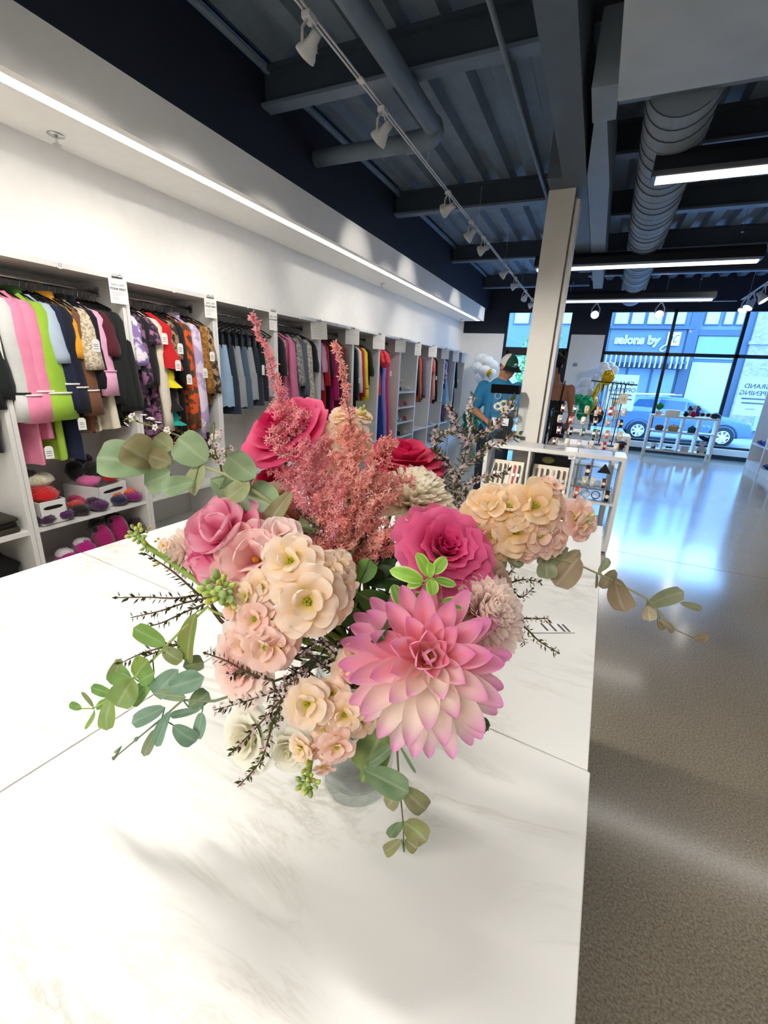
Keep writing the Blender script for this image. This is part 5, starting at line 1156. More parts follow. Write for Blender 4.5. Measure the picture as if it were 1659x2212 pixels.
# parked cars
TYRE = mat('tyre_rubber', '#10151c', .8); RIM = mat('alloy_rim', '#d8dee4', .3, metal=.5); CGL = mat('car_glass', '#2c4a66', .08)
def car(p, rz, label, colr):
    r = empty('car', p, rz, label=label, cat='car')
    PT = mat('car_paint_' + colr, colr, .25, metal=.3, coat=.6)
    prof = [(-.75, .42), (-.80, .62), (-.78, .95), (-.70, 1.08), (-.48, 1.50), (-.25, 1.60), (.6, 1.66), (1.35, 1.62), (1.75, 1.45), (2.35, 1.10), (3.0, 1.02), (3.45, .88), (3.55, .65), (3.5, .42), (3.1, .34), (-.4, .34)]
    ys = [-.91, -.88, .88, .91]
    def sec(q): return [(x, z, (.80 if z > 1.2 else .90) * q) for x, z in prof]
    vs = [(x, -w, z) for x, z, w in sec(1)] + [(x, w, z) for x, z, w in sec(1)]
    n = len(prof); fs = [tuple(range(n)), tuple(range(2*n-1, n-1, -1))] + [(i, n+i, n+(i+1) % n, (i+1) % n) for i in range(n)]
    MB().add(vs, fs).build('body', PT, r, bevel=.05)
    for s in (-1, 1):
        y = s*.87
        for pl in ([(-.42, 1.12), (.45, 1.12), (.45, 1.54), (-.18, 1.50)], [(.53, 1.12), (1.35, 1.12), (1.35, 1.50), (.53, 1.54)], [(1.43, 1.12), (2.15, 1.12), (1.72, 1.38), (1.43, 1.49)]):
            MB().prism(pl, y - .03, y + .015, 'Y').build('side_window', CGL, r)
        for x in (0, 2.69):
            wh = MB().lathe([(.22, -.11), (.34, -.11), (.36, -.06), (.36, .06), (.34, .11), (.22, .11)], 28).xf(Matrix.Translation((x, s*.83, .36)) @ Matrix.Rotation(radians(90), 4, 'X')).build('wheel', TYRE, r, True)
            sp = MB().lathe([(.20, -.02), (.23, -.02), (.23, .02), (.20, .02), (.2, -.02)], 28); sp.lathe([(0, -.03), (.06, -.03), (.06, .03), (0, .03)], 14)
            for k in range(7): sp.box((.13*cos(2*pi*k/7), .13*sin(2*pi*k/7), 0), (.18, .06, .035), rz=2*pi*k/7)
            sp.xf(Matrix.Translation((x, s*.92, .36)) @ Matrix.Rotation(radians(90), 4, 'X')).build('rim', RIM, wh)
            MB().tube([(x + .42*cos(a), s*.895, .36 + .42*sin(a)) for a in [pi*k/12 for k in range(13)]], .035, 6).build('wheel_arch', mat('black_cladding', '#1d2a38', .7), r, True)
        MB().ball((1.95, s*1.0, 1.12), (.1, .07, .07)).build('mirror', PT, r, True)
        MB().ball((-.74, s*.72, .98), (.05, .16, .07)).build('tail_light', mat('tail_light', '#d01030', .3, emit=1.2, emitcol=(1, .05, .2)), r, True)
        MB().ball((3.35, s*.7, .86), (.12, .15, .06)).build('headlight', RIM, r, True)
    MB().prism([(-.70, 1.10), (-.46, 1.48), (-.44, 1.47), (-.66, 1.10)], -.7, .7, 'Y').build('rear_window', CGL, r)
    MB().tube([(-.3, -.7, 1.66), (1.2, -.7, 1.72)], .02, 6).tube([(-.3, .7, 1.66), (1.2, .7, 1.72)], .02, 6).build('roof_rail', CHROME, r)
    return r
car((1.66, 20.3, -.55), radians(2), 'grey-blue parked hatchback seen through the big window', '#48627f')
car((9.6, 20.3, -.55), radians(180), 'pale silver car at the right edge of the window view', '#8a9cab')
# street tree
r = empty('street_tree', (-1.9, 16.4, -.1), label='leafy green street tree seen through the glass door right of the column', cat='tree')
MB().tube([(0, 0, 0), (.05, 0, 1.2), (.0, .05, 2.4)], [.09, .07, .04], 8).build('trunk', mat('bark', '#5a4a40', .9), r, True)
mb = MB(); rr = random.Random(3)
for _ in range(1500):
    a, b, q = rr.uniform(0, 6.28), rr.uniform(-1, 1), rr.uniform(.55, 1)
    c = Vector((cos(a)*sqrt(1-b*b)*.75*q, sin(a)*sqrt(1-b*b)*.7*q, 1.9 + b*1.45*q)); d = Vector((rr.uniform(-1, 1), rr.uniform(-1, 1), rr.uniform(-1, 1))).normalized(); e = d.orthogonal().normalized()
    mb.add([c, c + d*.06 + e*.035, c + d*.14, c + d*.06 - e*.035], [(0, 1, 2, 3)])
mb.build('foliage', mat('tree_leaf', '#5f9a4a', .6, var=.3), r)
# ------------------------------------------------------------------ vase
VX, VY = -.166, .332
PETAL = mat_attr('petal', .55, .38, .25); LEAFM = mat_attr('leaf', .5, .15, .4, .14, 90); STEMM = mat_attr('stem', .5, .05, .4)
r = empty('glass_vase', (VX, VY, ZC_ + .0008), label='clear round glass vase standing on the marble counter, holding the bouquet', cat='vase')
prof = [(0, 0), (.034, 0), (.0365, .003), (.0375, .012), (.039, .03), (.0425, .10), (.0455, .155), (.0435, .155), (.0405, .10), (.037, .03), (.0345, .016), (.0, .013)]
MB().lathe(prof, 40).build('vessel', thin_glass('vase_glass', (.93, .955, .945), 2.1), r, True)
wm = thin_glass('vase_water', (.985, .995, .99), 1.15)
MB().lathe([(0, .0135), (.034, .0165), (.0366, .03), (.0400, .098), (0, .098)], 40).build('water', wm, r, True)
MOUTH = Vector((VX, VY, ZC_ + .155))
rs = random.Random(11)
def stem_path(p, n, into=True):
    """from a flower head at p facing n, back into the vase"""
    a, q = rs.uniform(0, 6.28), rs.uniform(.004, .026)
    m = MOUTH + Vector((cos(a)*q, sin(a)*q, 0)); a2 = a + pi + rs.uniform(-.5, .5); e = Vector((VX + cos(a2)*q*.8, VY + sin(a2)*q*.8, ZC_ + rs.uniform(.06, .10)))
    c = p - n * min(.05, (p - m).length * .5)
    pts = []
    for i in range(9):
        t = i / 8; pts.append(p*(1-t)**2 + c*(2*t*(1-t)) + m*t*t)
    return pts + [m.lerp(e, .5), e]
SG, SG2 = hx('#5f8a35'), hx('#8aa84a')
def add_stem(r, M, p, n, rad=.0022, col=SG, name='stem'):
    I = M.inverted(); return MB().tube([I @ q for q in stem_path(p, n)], rad, 7, col=col).build(name, STEMM, r, True)

# ------------------------------------------------------------------ petals
def petal(mb, az, r0, z0, L, W, e0, e1, cup, colf, a=.6, b=.35, ruf=0., nu=8, nv=6, base=.25, ph=0., fold=0., kf=5):
    xs, zs = [0.], [0.]; us = [1 - (1 - i/nu)**1.7 for i in range(nu + 1)]; es = [e0 + (e1 - e0)*u for u in us]
    for i in range(nu):
        du = us[i+1] - us[i]; em = (es[i] + es[i+1])/2; xs.append(xs[-1] + cos(em)*L*du); zs.append(zs[-1] + sin(em)*L*du)
    um = a/(a+b); nm = 1/((um**a)*((1-um)**b)); ca, sa = cos(az), sin(az)
    vs, cs, fs = [], [], []
    for i in range(nu + 1):
        u = us[i]; w = W/2*max(base*(1-u)**2, nm*(u**a)*((1-u)**b) if 0 < u < 1 else 0)
        if u == 1: w = W*.03
        for j in range(nv + 1):
            s = -1 + 2*j/nv
            k = cup*w*s*s - fold*w*(1-abs(s)) + ruf*u*u*sin(kf*s + ph + 3*u)
            x = r0 + xs[i] - sin(es[i])*k; z = z0 + zs[i] + cos(es[i])*k; y = w*s*(1 - .25*abs(cup)*s*s)
            vs.append((x*ca - y*sa, x*sa + y*ca, z)); cs.append(colf(u, s))
    for i in range(nu):
        for j in range(nv):
            q = i*(nv+1)+j; fs.append((q, q+1, q+nv+2, q+nv+1))
    return mb.add(vs, fs, cs)
def rpetal(mb, az, dphi, rb, rt, h, curl, wave, z0, colf, seed, nu=9, nv=10, edge=.0):
    vs, cs, fs = [], [], []
    rd = random.Random(seed); p1, p2, k1 = rd.uniform(0, 6.28), rd.uniform(0, 6.28), rd.uniform(3, 6)
    for i in range(nu + 1):
        u = i/nu; wf = .35 + .65*sin(pi/2*min(1, u*1.35)); wf *= 1 - .22*max(0, u-.7)**2/.09
        for j in range(nv + 1):
            s = -1 + 2*j/nv
            phi = az + s*dphi/2*wf
            z = z0 + h*u*(1 - .13*s**4*u); rr = rb + (rt - rb)*u**.8
            c = max(0, u-.55)/.45
            rr += curl*h*.45*c*c + edge*s**4*u; z -= curl*h*.30*c**3
            wv = wave*u*u*(sin(k1*s*2 + p1) + .5*sin(k1*4.3*s + p2)); rr += wv; z += wv*.6
            vs.append((rr*cos(phi), rr*sin(phi), z)); cs.append(colf(u, s))
    for i in range(nu):
        for j in range(nv):
            q = i*(nv+1)+j; fs.append((q, q+1, q+nv+2, q+nv+1))
    return mb.add(vs, fs, cs)
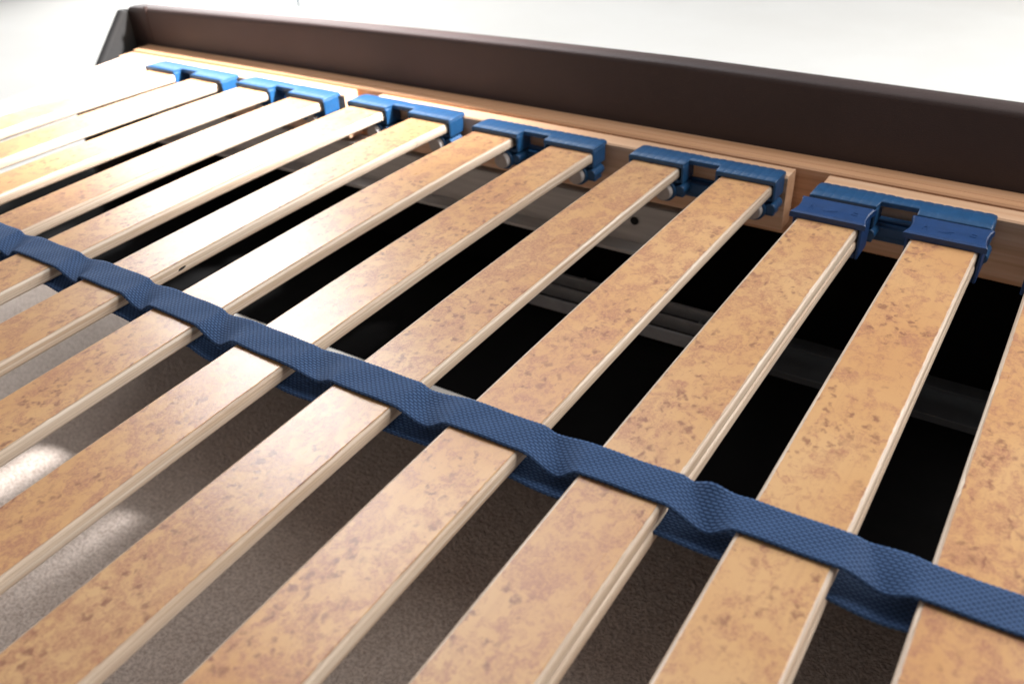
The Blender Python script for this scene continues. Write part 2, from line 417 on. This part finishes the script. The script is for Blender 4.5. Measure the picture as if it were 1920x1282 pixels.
def core_loop(hw, top, bot, r):
    pts = []; h = (top-bot)/2; n = 8; cx = hw - r
    def sp(a): return math.copysign(abs(a)**.62, a)
    for s, (ca, cb) in ((1, (90, -90)), (-1, (270, 90))):
        for k in range(n+1):
            t = math.radians(ca+(cb-ca)*k/n)
            # squarish nose: flat top, bottom and side with rounded corners
            pts.append((s*cx + r*sp(math.cos(t)), (top+bot)/2 + h*sp(math.sin(t))))
    return pts
def sweep_slat(bm, i, loop, u0, u1, n, dz=0):
    uvl = bm.loops.layers.uv.new("UVMap"); rings = []
    for k in range(n+1):
        u = u0+(u1-u0)*k/n; z = sz(i, u); x = sx(i, u)
        rings.append([(bm.verts.new((x+px, -u, z+pz+dz)), u, pz) for px, pz in loop])
    m = len(loop)
    for a, b2 in zip(rings, rings[1:]):
        for j in range(m):
            q = (a[j], a[(j+1) % m], b2[(j+1) % m], b2[j])
            f = bm.faces.new([t[0] for t in q]); f.smooth = True
            for lp, t in zip(f.loops, q): lp[uvl].uv = (t[1], t[2])
    bm.faces.new([t[0] for t in rings[0]]); bm.faces.new([t[0] for t in reversed(rings[-1])])
SLATS = []
for i in range(13):
    bm = bmesh.new()
    sweep_slat(bm, i, core_loop(.0200, -.0003, -.0084, .0026), -.015-SDU[i]*0, UEND, 36)
    o = attach(link("slat", bm, PLY, loc=(SX[i], 0, 0)), BASE)
    rg = random.Random(100+i)
    bm = bmesh.new(); n = 260; prev = None
    for k in range(n+1):
        u = -.014+(UEND+.0135)*k/n
        z = sz(i, u); x = sx(i, u)
        jl = rg.gauss(0, .00007); jr = rg.gauss(0, .00007)
        if rg.random() < .03: jl -= rg.uniform(.0002, .0006)
        if rg.random() < .03: jr -= rg.uniform(.0002, .0006)
        row = [bm.verts.new((x+a, -u, z+b2)) for a, b2 in ((-.0181-jl, -.0007), (-.0181-jl, -.00010), (-.0178, 0), (.0178, 0), (.0181+jr, -.00010), (.0181+jr, -.0007))]
        if prev:
            for j in range(5): bm.faces.new((prev[j], prev[j+1], row[j+1], row[j]))
        prev = row
    v = link("veneer", bm, BURL, o)
    SLATS.append(o)
# small dark knot in a slat side, as in the photo
bm = bmesh.new(); cyl(bm, (-.285, 0), .0009, -.0002, .0002, 10, axis='x')
for v_ in bm.verts: v_.co.y = -.285 + (v_.co.y+.285)*3.2 + v_.co.z*1.5
k = link("knot", bm, HOLE, SLATS[7]); k.location = (.0199+sx(7, .285), 0, sz(7, .285)-.0044)
# second leaf under the three firm slats
for i in range(3):
    bm = bmesh.new(); sweep_slat(bm, i, core_loop(.0199, -.0088, -.0165, .0026), .018, UEND, 36)
    attach(link("stiffening_leaf", bm, PLY, loc=(SX[i]+.0004, 0, 0)), BASE)

# ------------------------------------------------------------------ blue double holders
PITCH = .0705
def scallop(x0, x1, y, amp=.0005, pitch=.0060):
    n = max(2, int((x1-x0)/.0012)); out = []
    for k in range(n+1):
        x = x0+(x1-x0)*k/n
        out.append((x, y+amp*abs(math.sin(math.pi*x/pitch))))
    return out
def make_holder():
    h = PITCH/2; W = .0226
    bm = bmesh.new()
    # top plate as one outline: left pocket, bridge, right pocket; ribbed on top, scalloped behind
    xs = []; x = -h-W
    while x < h+W-1e-6: xs.append(x); x += .0007
    xs.append(h+W)
    def front(x): return 0.0 if (abs(x+h) <= W+1e-6 or abs(x-h) <= W+1e-6) else .0098
    def back(x):
        base = .0254 + .0008*abs(math.sin(math.pi*x/.0062))
        for e in (-h-W, h+W):
            dd = abs(x-e)
            if dd < .0035: base -= (.0035 - math.sqrt(max(0, .0035**2-(.0035-dd)**2)))
        if abs(x) < .010: base -= .0016*(.5+.5*math.cos(math.pi*x/.010))
        return base
    def topz(x, y):
        z = .0040 - .00025*max(0, 1-abs(math.sin(math.pi*x/.0062))*2.2) - .0012*max(0, (y-.018)/.008)
        for e in (-h-W, h+W):
            dd = abs(x-e)
            if dd < .0018: z -= .0009*(1-dd/.0018)**2
        return z
    prev = None
    for x in xs:
        f, b2 = front(x), back(x)
        row = []
        ys = [f, f+.0006]+[f+.0006+(b2-f-.0012)*t for t in (.33, .66)]+[b2-.0006, b2]
        for j, y in enumerate(ys):
            z = topz(x, y)
            if j == 0 or j == 5: z -= .0007
            row.append(bm.verts.new((x, y, z)))
        row += [bm.verts.new((x, b2, .0004)), bm.verts.new((x, f, .0004))]
        if prev:
            for j in range(8): bm.faces.new((prev[j], prev[(j+1) % 8], row[(j+1) % 8], row[j])).smooth = j < 5
        else: bm.faces.new(row)
        prev = row
    bm.faces.new(list(reversed(prev)))
    root = link("slat_holder", bm, BLUE)
    for s in (-h, h):
        bm = bmesh.new()
        for sg in (-1, 1):
            a, b2 = sorted((s+sg*.0207, s+sg*.0229)); box(bm, a, b2, .0004, .0205, -.0122, .0016)
        box(bm, s-.0206, s+.0206, .0008, .020, -.0125, -.0096)
        box(bm, s-.0206, s+.0206, .0172, .0203, -.0094, .0012)
        link("pocket", bm, BLUE, root, bevel=.0009, seg=3)
        bm = bmesh.new()       # rubber bearing arm under the pocket
        cyl(bm, (s+.0095, -.0195), .0086, -.0015, .024, 24)
        box(bm, s+.002, s+.017, .004, .023, -.0155, -.0115)
        link("bearing_sleeve", bm, BLUE, root, bevel=.0007)
        bm = bmesh.new(); cyl(bm, (s+.0095, -.0195), .0066, -.0060, .003, 24)
        link("plug", bm, PLUG, root, bevel=.0012, seg=3)
        bm = bmesh.new(); cyl(bm, (s+.0205, -.0178), .0042, .000, .0165, 18); box(bm, s+.014, s+.0225, .004, .016, -.0250, -.0185)
        link("lug", bm, BLUE, root, bevel=.0008)
    bm = bmesh.new(); box(bm, -h+.012, h-.004, .0125, .0195, -.0235, -.0155); box(bm, -h-.012, h+.016, .0195, .0262, -.030, -.0135)
    link("crossbar", bm, BLUE, root, bevel=.001)
    return root
pairs = [(-1, 0), (1, 2), (3, 4), (5, 6), (7, 8), (9, 10), (11, 12)]
H0 = make_holder()
for k, (a, b2) in enumerate(pairs):
    o = H0 if k == 0 else copy_tree(H0)
    if a < 0: xc = SX[0]+PITCH/2; yc = -.002
    else: xc = (SX[a]+SX[b2])/2; yc = -(SDU[a]+SDU[b2])/2 - (.003 if k == 1 else 0)
    o.location = (xc, yc, 0)
    attach(o, BASE)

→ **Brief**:
Copy every line of the records above that contains "Write".

→ **Full output**:
Keep writing the Blender script for this image. This is part 5, starting at line 1156. More parts follow. Write for Blender 4.5. Measure the picture as if it were 1659x2212 pixels.
The Blender Python script for this scene continues. Write part 2, from line 417 on. This part finishes the script. The script is for Blender 4.5. Measure the picture as if it were 1920x1282 pixels.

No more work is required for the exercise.